Indigo Prophecy/Fahrenheit (2005)
Indigo Prophecy (and Half-Life, and Chrono Cross) gives you enough of a constrained space for the player to move and look around in, and enough direction about the situation  for the player to know what they might want to do next. Indigo Prophecy also adds urgency, with the cop that'll make his way to the back of the diner pretty soon. The game doesn't put you in a situation where your lack of knowledge about the world is challenged, or where your character's knowledge and motivations are unclear -- or if it is unclear, it's generally apparent that it's intentional. There are lots of stories that have this issue at the beginning, where the protagonist you're controlling knows more than you do. That gap has to steered around and be filled at least somewhat as the story goes along; the reader can only be confused for so long. That's why so many games start off with amnesiac storylines, or the protagonist entering a new unfamiliar region; because it's a much more straightforward set-up that removes some of those issues. And that's why this sudden choice about Travis, even though it seemed pretty insignificant, still stood out to me, because it's running towards the gap and asking the player to fill it in themselves.

Emily is Away seems to lean heavily on shared experiences and cultural expectations to help you with this. Like Travis: I sort of felt like I was supposed to think he was a dick, because, I dunno, because those are the types of peoples that throw parties? That doesn't seem fair. But again, the friend-zone label from the headline was still in my head, and I could imagine this pent-up jealousy between this protagonist pining for Emily, and this dudebro Travis guy who threw killer parties and wore sunglasses indoors and really was kind of a dick. And I could also imagine Travis being an okay guy too depending on what type of story this was trying to tell, and it was just my character who was letting that jealousy cloud their judgement. But I didn't really know, and the game doesn't seem interested in giving you more to go on, not even later. There's a presumed history between these characters that never gets told or even hinted at, only their general attitudes. Everything has to be divined only from the words they type, and that's also what makes its storytelling approach have to be different.

Emily is Away can't use any of the tricks books or films can lean on to elaborate on these characters. There's no narrator, no inner monologue, no body language or voice acting or facial expressions to pick up on. When you strip away all of that, well, we know how hard it is to detect sarcasm on the internet. All you have are the words that appear on the screen, and the short little trio of choices you're intermittently being given. It does do some clever stuff, though, not just with typos but also the parts of your responses which your character deletes and rewrites, and the “Emily is typing” indicator. Especially well done is the ending part which sort of redeems the whole premise of this even being a choice-driven game in the first place.

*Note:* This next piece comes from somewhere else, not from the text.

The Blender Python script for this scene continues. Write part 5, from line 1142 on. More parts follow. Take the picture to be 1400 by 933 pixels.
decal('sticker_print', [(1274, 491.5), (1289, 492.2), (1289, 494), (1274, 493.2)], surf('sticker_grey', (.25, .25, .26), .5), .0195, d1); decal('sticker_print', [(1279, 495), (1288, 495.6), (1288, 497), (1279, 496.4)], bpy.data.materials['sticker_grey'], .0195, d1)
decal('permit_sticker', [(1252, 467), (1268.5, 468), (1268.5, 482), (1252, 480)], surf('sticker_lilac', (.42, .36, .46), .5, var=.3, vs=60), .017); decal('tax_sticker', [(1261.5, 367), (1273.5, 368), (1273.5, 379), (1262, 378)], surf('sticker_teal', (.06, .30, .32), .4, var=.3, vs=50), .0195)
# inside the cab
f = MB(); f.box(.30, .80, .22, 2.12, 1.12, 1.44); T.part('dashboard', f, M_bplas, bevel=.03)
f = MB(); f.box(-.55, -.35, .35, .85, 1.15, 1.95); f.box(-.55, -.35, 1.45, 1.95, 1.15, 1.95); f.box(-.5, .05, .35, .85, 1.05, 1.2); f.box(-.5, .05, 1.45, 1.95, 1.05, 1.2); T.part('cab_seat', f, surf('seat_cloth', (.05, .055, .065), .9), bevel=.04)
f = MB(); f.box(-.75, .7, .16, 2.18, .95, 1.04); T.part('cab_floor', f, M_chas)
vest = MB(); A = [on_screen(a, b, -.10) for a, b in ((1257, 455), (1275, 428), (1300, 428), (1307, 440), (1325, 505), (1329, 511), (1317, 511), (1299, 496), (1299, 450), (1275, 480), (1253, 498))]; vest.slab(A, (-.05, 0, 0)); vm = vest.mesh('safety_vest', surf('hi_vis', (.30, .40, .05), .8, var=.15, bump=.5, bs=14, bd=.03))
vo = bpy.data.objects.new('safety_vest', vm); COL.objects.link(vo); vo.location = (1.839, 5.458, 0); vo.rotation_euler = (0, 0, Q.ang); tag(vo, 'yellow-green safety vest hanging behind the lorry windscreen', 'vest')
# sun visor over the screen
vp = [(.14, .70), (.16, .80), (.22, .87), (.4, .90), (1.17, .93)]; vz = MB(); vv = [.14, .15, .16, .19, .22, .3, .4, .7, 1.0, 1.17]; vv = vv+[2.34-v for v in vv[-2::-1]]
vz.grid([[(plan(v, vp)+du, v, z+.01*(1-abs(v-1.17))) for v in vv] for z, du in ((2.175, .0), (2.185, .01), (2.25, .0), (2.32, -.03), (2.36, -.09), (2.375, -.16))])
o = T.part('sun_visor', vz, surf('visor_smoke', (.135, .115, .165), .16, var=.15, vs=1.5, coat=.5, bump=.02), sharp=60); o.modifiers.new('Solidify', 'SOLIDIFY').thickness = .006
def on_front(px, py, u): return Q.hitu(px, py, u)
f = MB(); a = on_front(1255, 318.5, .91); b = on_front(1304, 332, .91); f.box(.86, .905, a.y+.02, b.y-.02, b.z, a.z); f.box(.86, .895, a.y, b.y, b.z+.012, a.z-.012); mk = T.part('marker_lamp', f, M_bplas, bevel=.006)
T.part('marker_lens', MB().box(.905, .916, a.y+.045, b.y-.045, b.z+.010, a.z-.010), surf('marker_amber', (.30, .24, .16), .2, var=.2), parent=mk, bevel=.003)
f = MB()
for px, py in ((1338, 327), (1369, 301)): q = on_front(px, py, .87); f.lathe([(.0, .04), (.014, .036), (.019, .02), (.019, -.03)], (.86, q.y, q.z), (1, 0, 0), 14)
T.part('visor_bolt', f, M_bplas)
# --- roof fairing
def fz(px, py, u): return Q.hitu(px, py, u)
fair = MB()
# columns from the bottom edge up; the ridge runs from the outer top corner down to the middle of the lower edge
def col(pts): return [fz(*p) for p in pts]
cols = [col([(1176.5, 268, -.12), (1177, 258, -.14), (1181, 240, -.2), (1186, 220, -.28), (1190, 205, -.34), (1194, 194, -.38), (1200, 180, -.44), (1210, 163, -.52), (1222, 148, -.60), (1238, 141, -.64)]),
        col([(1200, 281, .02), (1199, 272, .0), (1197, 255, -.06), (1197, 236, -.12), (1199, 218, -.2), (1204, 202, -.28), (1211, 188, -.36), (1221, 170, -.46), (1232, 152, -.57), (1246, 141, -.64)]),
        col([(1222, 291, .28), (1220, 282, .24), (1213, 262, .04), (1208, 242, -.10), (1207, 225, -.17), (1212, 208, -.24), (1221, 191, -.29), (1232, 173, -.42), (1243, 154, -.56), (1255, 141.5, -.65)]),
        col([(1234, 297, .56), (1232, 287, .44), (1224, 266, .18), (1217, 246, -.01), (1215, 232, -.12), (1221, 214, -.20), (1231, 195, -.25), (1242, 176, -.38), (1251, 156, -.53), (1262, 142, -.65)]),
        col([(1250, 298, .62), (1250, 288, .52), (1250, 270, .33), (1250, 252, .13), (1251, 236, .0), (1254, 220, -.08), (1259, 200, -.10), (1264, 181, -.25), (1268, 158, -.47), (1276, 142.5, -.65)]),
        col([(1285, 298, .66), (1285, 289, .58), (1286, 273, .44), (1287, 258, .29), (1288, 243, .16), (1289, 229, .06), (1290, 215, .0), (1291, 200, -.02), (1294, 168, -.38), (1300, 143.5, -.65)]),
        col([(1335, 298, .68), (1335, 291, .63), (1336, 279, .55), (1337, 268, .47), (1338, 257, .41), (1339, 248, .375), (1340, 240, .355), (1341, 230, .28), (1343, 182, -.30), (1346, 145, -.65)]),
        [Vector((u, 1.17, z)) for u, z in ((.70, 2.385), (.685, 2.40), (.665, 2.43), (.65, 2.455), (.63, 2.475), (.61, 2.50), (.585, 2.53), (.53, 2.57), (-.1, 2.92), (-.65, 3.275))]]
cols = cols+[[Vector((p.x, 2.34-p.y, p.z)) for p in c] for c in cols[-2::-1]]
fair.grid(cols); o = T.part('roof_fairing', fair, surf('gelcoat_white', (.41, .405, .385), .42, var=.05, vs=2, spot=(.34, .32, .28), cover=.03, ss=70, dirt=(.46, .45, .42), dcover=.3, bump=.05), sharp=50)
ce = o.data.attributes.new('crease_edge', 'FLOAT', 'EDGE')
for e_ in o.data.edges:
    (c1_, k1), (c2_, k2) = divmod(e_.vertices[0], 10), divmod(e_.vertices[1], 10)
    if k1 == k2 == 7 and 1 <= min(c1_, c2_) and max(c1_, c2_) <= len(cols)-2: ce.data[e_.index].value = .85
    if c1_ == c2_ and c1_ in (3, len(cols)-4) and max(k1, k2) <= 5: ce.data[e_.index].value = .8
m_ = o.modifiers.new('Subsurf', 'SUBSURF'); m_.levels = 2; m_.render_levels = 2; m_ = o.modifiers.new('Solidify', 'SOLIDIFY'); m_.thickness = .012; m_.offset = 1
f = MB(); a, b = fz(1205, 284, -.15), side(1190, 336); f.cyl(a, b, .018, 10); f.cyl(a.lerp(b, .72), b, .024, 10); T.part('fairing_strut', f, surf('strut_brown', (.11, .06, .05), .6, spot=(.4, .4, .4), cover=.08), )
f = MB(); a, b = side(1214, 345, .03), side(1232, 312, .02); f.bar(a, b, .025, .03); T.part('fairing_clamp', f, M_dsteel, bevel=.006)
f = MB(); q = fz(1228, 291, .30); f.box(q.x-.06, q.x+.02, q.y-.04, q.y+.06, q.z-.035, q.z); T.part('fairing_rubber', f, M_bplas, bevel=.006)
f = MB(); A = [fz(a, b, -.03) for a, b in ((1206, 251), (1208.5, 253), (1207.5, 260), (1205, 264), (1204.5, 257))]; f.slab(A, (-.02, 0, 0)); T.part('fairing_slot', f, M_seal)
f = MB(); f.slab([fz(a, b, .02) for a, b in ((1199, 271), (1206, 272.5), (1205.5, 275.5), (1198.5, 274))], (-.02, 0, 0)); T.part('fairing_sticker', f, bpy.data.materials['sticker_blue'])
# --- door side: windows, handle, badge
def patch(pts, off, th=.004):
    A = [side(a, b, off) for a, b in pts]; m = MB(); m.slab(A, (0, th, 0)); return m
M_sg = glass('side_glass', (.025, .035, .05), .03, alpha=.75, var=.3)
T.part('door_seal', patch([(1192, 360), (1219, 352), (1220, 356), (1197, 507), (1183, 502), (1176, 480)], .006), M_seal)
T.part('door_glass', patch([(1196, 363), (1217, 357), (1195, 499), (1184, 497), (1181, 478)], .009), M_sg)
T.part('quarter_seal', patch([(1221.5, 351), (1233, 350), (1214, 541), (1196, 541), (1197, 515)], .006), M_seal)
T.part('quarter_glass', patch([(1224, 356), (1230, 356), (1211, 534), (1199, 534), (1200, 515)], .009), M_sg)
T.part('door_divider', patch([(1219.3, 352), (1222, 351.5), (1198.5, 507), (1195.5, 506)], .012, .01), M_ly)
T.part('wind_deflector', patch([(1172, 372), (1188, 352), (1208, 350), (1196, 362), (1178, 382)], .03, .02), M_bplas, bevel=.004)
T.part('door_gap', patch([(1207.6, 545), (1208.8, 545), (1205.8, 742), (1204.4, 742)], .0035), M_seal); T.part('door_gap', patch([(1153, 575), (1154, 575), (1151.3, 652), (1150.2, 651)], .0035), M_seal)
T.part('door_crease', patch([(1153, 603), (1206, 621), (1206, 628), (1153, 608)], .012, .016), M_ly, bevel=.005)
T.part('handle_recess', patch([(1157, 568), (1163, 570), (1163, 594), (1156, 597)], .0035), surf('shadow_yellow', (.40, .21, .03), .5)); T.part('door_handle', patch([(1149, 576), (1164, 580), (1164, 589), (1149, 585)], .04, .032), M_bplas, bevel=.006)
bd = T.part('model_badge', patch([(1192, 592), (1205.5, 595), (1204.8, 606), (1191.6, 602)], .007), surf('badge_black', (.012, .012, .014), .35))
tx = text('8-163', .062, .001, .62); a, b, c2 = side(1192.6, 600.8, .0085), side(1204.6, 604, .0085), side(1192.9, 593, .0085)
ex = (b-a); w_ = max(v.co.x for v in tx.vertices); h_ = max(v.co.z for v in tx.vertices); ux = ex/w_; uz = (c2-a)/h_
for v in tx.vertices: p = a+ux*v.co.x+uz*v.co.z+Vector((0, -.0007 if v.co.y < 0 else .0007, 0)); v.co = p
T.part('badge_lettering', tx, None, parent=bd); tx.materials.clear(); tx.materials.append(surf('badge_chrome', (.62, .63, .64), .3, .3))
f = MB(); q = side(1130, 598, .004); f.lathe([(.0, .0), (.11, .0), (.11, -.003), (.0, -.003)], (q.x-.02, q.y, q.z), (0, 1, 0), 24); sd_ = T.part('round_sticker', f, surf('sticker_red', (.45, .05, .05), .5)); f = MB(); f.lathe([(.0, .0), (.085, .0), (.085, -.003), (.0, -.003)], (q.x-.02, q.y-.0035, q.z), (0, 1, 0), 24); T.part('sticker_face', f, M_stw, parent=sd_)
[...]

But the beginning, getting to choose an icon and screenname at the start, set up some false expectations for me: I thought I would be playing as "me," and I could pick what I'd have typed in every situation, but it became pretty clear pretty soon (but after the Travis choice) that I'd have to pick some stuff I'd never say, and later on my character would do stuff outside of my control in between conversations. There were stupid, un-healthy choices that made me want to grab this fictional kid and shake them. The gulf between the character and me kept widening. That can work; I can think of The Last of Us’s ending for one, which did play with this well. But if I couldn't play as me, what types of choices was I supposed to make? My attempts to generally steer the protagonist away from obsessing with Emily in my choices seemed to take me away from the most intended path through the game, and I could see in my playthrough where some of story branches seemed like they were being hastily bent back on narrative track.

Even at the end, these characters still felt indistinct. I could at least figure out how Emily felt throughout (her feelings aren't subtle), but I didn't even know what my own character was thinking, really. That can work in a short story, or set up a different way, but it didn't feel quite right when I was also trying to make choices for them. It did feel like the game was leaning heavily on the player projecting onto these characters as opposed to making them more distinctive and defined, and I wonder how this game would translate to people that don't share the same cultural and generational backgrounds as the game's.

I'm not even completely sure, though, if it's right to try to approach Emily is Away as a conventional “story.” Trying to judge it as a piece of storytelling, looking at its dialogue and characters and plot that way, the game doesn't quite work. But if we take it as what it seemed more interested in being, as a sort of time capsule, as a series of IM conversations? It's pretty much just as inane, just as impenetrable, just as faux-bored and try-hard and over-sincere as a conversation between two young sorta-adults would be. And there are glimpses, glimpses of this character you're (sort of) controlling, in the later chapters when the drama starts picking up, when the online “friendship” gets challenged a bit, in the margins of what your character is willing and unwilling to commit to screen. Emily -- hazy, far off, out of reach Emily -- was, to me, actually a bigger problem than the inscrutable main character, because I get that that was sort of baked into who the main character was. I think Emily was left intentionally generic, waiting for the player to fill in with their own memories and regrets of the-one-that-got-away, but I don't think it quite works here, even though I can see how that could work, in an interactive setting, in a way it never could in written word or film.

But Emily is Away isn't a short story or a film. You could categorize Emily is Away interactive fiction, and I wouldn't disagree, but the thing is, the story isn't too deep, and it isn't particularly interactive in the way you might expect a "traditional" game to be either. By which I mean, for what is ostensibly a choice-based game, its choices don't matter all that much; they don't affect the story arc a lot, and a few too many of them focused my attention on the undefined protagonist instead of on where I think the game might've wanted it on more, on figuring out how to talk to the girl. But then there are the other interactions that really drive the game: poring over the AIM icons, fiddling with the text and background colors, and the tap-tap of your keyboard as you type out all the messages and wait with bated breath for the words from Emily to appear. I think you could remove the story choices and Emily is Away could still work, but you couldn't remove the rest of the interactivity and still get the same effect. Emily is Away is a computer program replicating another computer program, with the same sounds, and graphics, and keyboard input, and that allows it to hearken back into IM culture in a way other media can't. And the storytelling might have issues, but then that doesn't seem to be the focus. Emily is Away doesn't want to present you with its own stories -- it wants you to transpose onto itself memories of your own.